* begin Record set *

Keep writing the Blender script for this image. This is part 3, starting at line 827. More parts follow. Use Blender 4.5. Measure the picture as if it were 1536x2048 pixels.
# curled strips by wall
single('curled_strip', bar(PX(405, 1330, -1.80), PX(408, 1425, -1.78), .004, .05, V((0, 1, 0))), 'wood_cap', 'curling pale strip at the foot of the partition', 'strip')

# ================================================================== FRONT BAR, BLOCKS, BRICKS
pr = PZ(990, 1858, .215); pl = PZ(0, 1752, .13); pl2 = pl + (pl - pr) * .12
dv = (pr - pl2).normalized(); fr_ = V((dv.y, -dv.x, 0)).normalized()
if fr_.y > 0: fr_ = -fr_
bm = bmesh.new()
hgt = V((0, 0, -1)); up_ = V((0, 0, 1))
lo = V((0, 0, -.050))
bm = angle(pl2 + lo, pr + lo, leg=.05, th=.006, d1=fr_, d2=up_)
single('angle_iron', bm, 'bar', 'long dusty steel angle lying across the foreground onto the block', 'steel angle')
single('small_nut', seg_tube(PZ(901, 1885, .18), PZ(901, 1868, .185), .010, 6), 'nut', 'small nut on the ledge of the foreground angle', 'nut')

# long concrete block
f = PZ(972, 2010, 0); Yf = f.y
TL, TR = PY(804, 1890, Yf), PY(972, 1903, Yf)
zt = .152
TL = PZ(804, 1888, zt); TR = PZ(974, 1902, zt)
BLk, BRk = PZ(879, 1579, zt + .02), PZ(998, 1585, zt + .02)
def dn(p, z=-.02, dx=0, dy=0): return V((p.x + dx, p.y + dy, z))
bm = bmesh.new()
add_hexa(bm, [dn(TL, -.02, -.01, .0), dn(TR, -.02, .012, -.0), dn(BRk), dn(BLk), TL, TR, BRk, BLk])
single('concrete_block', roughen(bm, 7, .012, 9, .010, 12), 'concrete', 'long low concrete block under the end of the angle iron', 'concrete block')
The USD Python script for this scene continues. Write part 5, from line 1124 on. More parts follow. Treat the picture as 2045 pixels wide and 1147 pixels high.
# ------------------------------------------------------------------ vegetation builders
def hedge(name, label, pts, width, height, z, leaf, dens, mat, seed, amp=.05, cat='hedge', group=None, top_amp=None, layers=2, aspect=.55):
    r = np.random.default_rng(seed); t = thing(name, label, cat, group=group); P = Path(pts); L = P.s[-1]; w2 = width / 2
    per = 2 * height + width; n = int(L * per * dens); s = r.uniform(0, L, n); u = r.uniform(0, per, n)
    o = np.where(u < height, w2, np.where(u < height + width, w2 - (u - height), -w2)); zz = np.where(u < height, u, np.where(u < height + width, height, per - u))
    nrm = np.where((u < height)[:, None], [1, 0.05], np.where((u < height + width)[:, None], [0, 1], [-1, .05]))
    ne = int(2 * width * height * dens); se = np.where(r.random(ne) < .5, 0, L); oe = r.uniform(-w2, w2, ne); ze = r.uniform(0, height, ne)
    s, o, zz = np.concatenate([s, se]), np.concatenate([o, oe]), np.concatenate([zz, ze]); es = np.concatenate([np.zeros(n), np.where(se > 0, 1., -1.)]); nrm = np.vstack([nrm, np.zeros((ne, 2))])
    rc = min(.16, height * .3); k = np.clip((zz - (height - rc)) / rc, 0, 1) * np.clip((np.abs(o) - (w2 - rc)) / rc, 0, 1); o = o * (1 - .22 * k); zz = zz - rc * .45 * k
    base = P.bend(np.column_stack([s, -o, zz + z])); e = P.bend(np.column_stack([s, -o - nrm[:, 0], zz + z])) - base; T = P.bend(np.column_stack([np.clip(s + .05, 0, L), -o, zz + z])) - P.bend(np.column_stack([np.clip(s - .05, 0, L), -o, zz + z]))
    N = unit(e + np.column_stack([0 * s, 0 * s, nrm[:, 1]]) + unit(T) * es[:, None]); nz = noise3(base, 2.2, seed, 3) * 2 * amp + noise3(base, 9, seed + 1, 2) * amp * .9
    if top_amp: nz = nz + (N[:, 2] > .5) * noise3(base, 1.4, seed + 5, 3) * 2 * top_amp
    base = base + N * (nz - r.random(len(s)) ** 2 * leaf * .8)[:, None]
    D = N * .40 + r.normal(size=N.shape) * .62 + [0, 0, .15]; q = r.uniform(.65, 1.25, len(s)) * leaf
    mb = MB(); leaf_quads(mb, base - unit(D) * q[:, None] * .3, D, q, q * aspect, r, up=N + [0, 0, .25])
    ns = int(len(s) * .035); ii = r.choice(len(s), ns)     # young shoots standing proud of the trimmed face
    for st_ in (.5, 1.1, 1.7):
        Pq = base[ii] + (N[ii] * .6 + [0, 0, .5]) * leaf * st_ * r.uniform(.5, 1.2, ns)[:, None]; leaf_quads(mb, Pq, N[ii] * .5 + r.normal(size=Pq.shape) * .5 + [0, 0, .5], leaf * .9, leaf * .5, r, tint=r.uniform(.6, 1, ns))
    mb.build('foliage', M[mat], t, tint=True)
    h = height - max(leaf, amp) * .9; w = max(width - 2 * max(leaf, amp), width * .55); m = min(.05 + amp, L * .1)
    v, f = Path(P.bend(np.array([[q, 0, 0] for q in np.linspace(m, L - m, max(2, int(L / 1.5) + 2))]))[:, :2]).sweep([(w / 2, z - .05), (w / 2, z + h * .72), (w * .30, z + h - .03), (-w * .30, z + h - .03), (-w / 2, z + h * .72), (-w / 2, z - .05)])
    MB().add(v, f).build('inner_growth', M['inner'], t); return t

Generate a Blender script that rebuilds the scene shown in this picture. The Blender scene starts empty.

* end Record set *

What the task asks: Which lines include the word "scene"? List them all.

Response below:
The USD Python script for this scene continues. Write part 5, from line 1124 on. More parts follow. Treat the picture as 2045 pixels wide and 1147 pixels high.
Generate a Blender script that rebuilds the scene shown in this picture. The Blender scene starts empty.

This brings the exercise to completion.